Goal of the exercise ▸
Retype the whole listing, please, keeping every line exact and dropping the pictures.

Information shown ▸
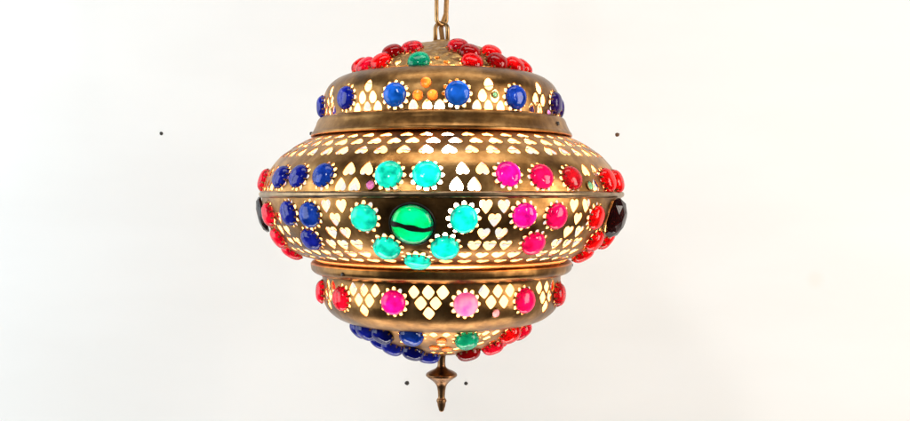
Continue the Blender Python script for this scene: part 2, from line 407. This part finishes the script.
# lower shell: hearts pointing down in columns, full rings near the bottom
for c in (-58, -31.3, 14.6, 43, 84, 112, 134, 156, -110, -132, -154, 177):
    for dx, v in ((-2.5, 7.5), (2.6, 7.5), (0, 19.3), (-2.5, 32), (2.5, 32), (-4.9, 44.5), (0, 45), (4.9, 44.5)):
        t = c + dx + J(.25)
        if not near(t, v, P['lower_shell'], g_ls, 15.6) and not near(t, v, P['lower_shell'], g_big, 22): H['lower_shell'].append((t, v, heart(11.6, 11.8)))
for v, n, ph, wd, ht in ((57.5, 66, .3, 12.0, 10.4), (69.5, 56, .1, 12.6, 9.2)):
    for i in range(n):
        t = -180 + 360 * (i + .15 + .7 * ph) / n
        if not near(t, v, P['lower_shell'], g_ls, 15.6 if v < 60 else 13.5): H['lower_shell'].append((t, v + J(.2), heart(wd, ht)))
# top dome and bottom dome
for t, v in ((-29, 89), (-33, 76), (-3, 84), (3, 91), (30, 76), (-52, 74), (52, 74)):
    if not near(t, v, P['top_dome'], g_top, 14): H['top_dome'].append((t, v, heart(6, 6.5)))
for t, v in ((29,5),(33,14),(37,5),(3,5),(-5,5),(10+22,24),(44,24),(44,38),(19,50.5),(10,50),(0,51),(-9,49),(4.5,15),(-3,14),(4,33),(-6,31),(0,23),(-30,22),(-70,22),(14,36),(22,34),(0,64),(20,66),(110,20),(120,10),(130,24),(-110,20),(-120,10),(-130,24)):
    if not near(t, v, P['bottom_dome'], g_bd, 14.6): H['bottom_dome'].append((t, v, diamond(8.6, 8.8)))
for s_, z in ((s_ud, 'upper_drum'), (s_us, 'upper_shell'), (s_ld, 'lower_drum'), (s_bd, 'bottom_dome')):
    H[z] = [(g[0], g[1], circle((4.4 if g[2] == 'amber' else 3.4), 16)) for g in s_ if len(g) < 4] + H[z]
# drop cut-outs that run into one another (keep the first)
def clean(z):
    pr = P[z]; out = []
    for th, v, poly in H[z]:
        big = max(math.hypot(*q) for q in poly); ok = True
        for t2, v2, p2 in out:
            b2 = max(math.hypot(*q) for q in p2); r = (pr.at(v)[0] + pr.at(v2)[0]) / 2
            dx = abs(R((th - t2 + 180) % 360 - 180)) * r; dy = abs(v - v2)
            if math.hypot(dx, dy) < (0.80 if max(big, b2) < 8 else 0.92) * (big + b2):
                if big < 8 and b2 < 8:
                    wx = (max(q[0] for q in poly) + max(q[0] for q in p2)); wy = (max(q[1] for q in poly) + max(q[1] for q in p2))
                    if (dx / wx) + (dy / wy) > 1.02 or dx > wx + .4 or dy > wy + .4: continue
                ok = False; break
        if ok and abs(th) < 176: out.append((th, v, poly))
    return out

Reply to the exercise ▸
Continue the Blender Python script for this scene: part 2, from line 407. This part finishes the script.
# lower shell: hearts pointing down in columns, full rings near the bottom
for c in (-58, -31.3, 14.6, 43, 84, 112, 134, 156, -110, -132, -154, 177):
    for dx, v in ((-2.5, 7.5), (2.6, 7.5), (0, 19.3), (-2.5, 32), (2.5, 32), (-4.9, 44.5), (0, 45), (4.9, 44.5)):
        t = c + dx + J(.25)
        if not near(t, v, P['lower_shell'], g_ls, 15.6) and not near(t, v, P['lower_shell'], g_big, 22): H['lower_shell'].append((t, v, heart(11.6, 11.8)))
for v, n, ph, wd, ht in ((57.5, 66, .3, 12.0, 10.4), (69.5, 56, .1, 12.6, 9.2)):
    for i in range(n):
        t = -180 + 360 * (i + .15 + .7 * ph) / n
        if not near(t, v, P['lower_shell'], g_ls, 15.6 if v < 60 else 13.5): H['lower_shell'].append((t, v + J(.2), heart(wd, ht)))
# top dome and bottom dome
for t, v in ((-29, 89), (-33, 76), (-3, 84), (3, 91), (30, 76), (-52, 74), (52, 74)):
    if not near(t, v, P['top_dome'], g_top, 14): H['top_dome'].append((t, v, heart(6, 6.5)))
for t, v in ((29,5),(33,14),(37,5),(3,5),(-5,5),(10+22,24),(44,24),(44,38),(19,50.5),(10,50),(0,51),(-9,49),(4.5,15),(-3,14),(4,33),(-6,31),(0,23),(-30,22),(-70,22),(14,36),(22,34),(0,64),(20,66),(110,20),(120,10),(130,24),(-110,20),(-120,10),(-130,24)):
    if not near(t, v, P['bottom_dome'], g_bd, 14.6): H['bottom_dome'].append((t, v, diamond(8.6, 8.8)))
for s_, z in ((s_ud, 'upper_drum'), (s_us, 'upper_shell'), (s_ld, 'lower_drum'), (s_bd, 'bottom_dome')):
    H[z] = [(g[0], g[1], circle((4.4 if g[2] == 'amber' else 3.4), 16)) for g in s_ if len(g) < 4] + H[z]
# drop cut-outs that run into one another (keep the first)
def clean(z):
    pr = P[z]; out = []
    for th, v, poly in H[z]:
        big = max(math.hypot(*q) for q in poly); ok = True
        for t2, v2, p2 in out:
            b2 = max(math.hypot(*q) for q in p2); r = (pr.at(v)[0] + pr.at(v2)[0]) / 2
            dx = abs(R((th - t2 + 180) % 360 - 180)) * r; dy = abs(v - v2)
            if math.hypot(dx, dy) < (0.80 if max(big, b2) < 8 else 0.92) * (big + b2):
                if big < 8 and b2 < 8:
                    wx = (max(q[0] for q in poly) + max(q[0] for q in p2)); wy = (max(q[1] for q in poly) + max(q[1] for q in p2))
                    if (dx / wx) + (dy / wy) > 1.02 or dx > wx + .4 or dy > wy + .4: continue
                ok = False; break
        if ok and abs(th) < 176: out.append((th, v, poly))
    return out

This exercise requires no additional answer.